Dearly beloved,
I have known you for so long and now I can’t imagine my life without you. You have been there for me in the earliest hours of the morning before the sun comes up and in the latest hours of the evening. You are my motivation to wake up every morning and push through my exhaustion because I know you will always be there for me.
When I first met you, we only came in contact once in a while. I was young and you weren’t a necessity at the time. You were a treat on a day when school let out early and I could walk with my friends to meet you. It was best to meet when you were sweet and over ice. You were too bitter as your natural self. I could only take you in small doses because you had a great effect on me. I’d get so excited to see you that my body would shake. Seeing you woke me right up. My parents didn’t exactly approve of us coming in contact with each other but I knew they would eventually understand when I got older.
Now that a few years have passed and life has gotten busier, I’ve made sure to stay in contact with you every day... maybe even multiple times a day because that’s how much I need you. I can’t get through the day without you anymore. I’m addicted. My body aches when we don’t meet before 11 a.m. Your welcoming smell gives me the motivation to get through the day. Longing for you gives me a migraine and I get cranky when I know it will be long before I see you.
I've gotten over how expensive you've become, but my bank account hasn’t. I can’t live without you. During the school year, you are my #1 motivator to go about my busy life knowing you will always be there for me. You’re okay with me bringing friends every now and then when we meet and I appreciate that. My friends understand the connection I have with you and they know they can never come between us.
For a while, I was really picky about how we met. I only wanted to meet at Dunkin’ Donuts, but I have opened myself up to other meeting places. I meet you every morning at my house now, which is more convenient for me, so thank you, from me and my bank account.

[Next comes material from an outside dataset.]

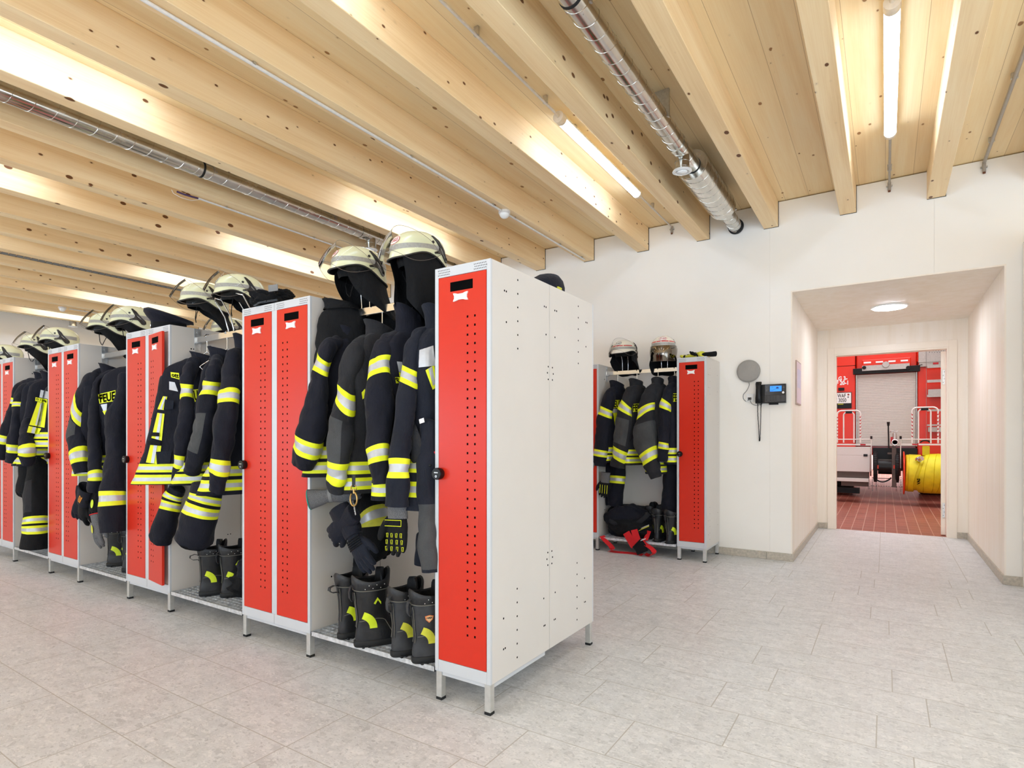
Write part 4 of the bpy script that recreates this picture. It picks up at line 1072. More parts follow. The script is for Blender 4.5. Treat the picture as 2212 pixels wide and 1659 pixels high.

I can’t meet you when you’re too sweet anymore. I’ve learned to cut back on how much I can handle of you at once. You just don’t have the same effect as you used to but don’t fret, I NEED YOU. Depending on my mood, sometimes I don’t even need to see you over ice, and if others know me like you do, that’s a big turning point in our relationship.
It’s weird for me to look back and imagine my life without you because we’ve grown so close and you’ve become a part of me. Thank you for being there for me through the difficult times. I know that you’ll only be a few cups of water and spoonfuls of ground beans away when I need you.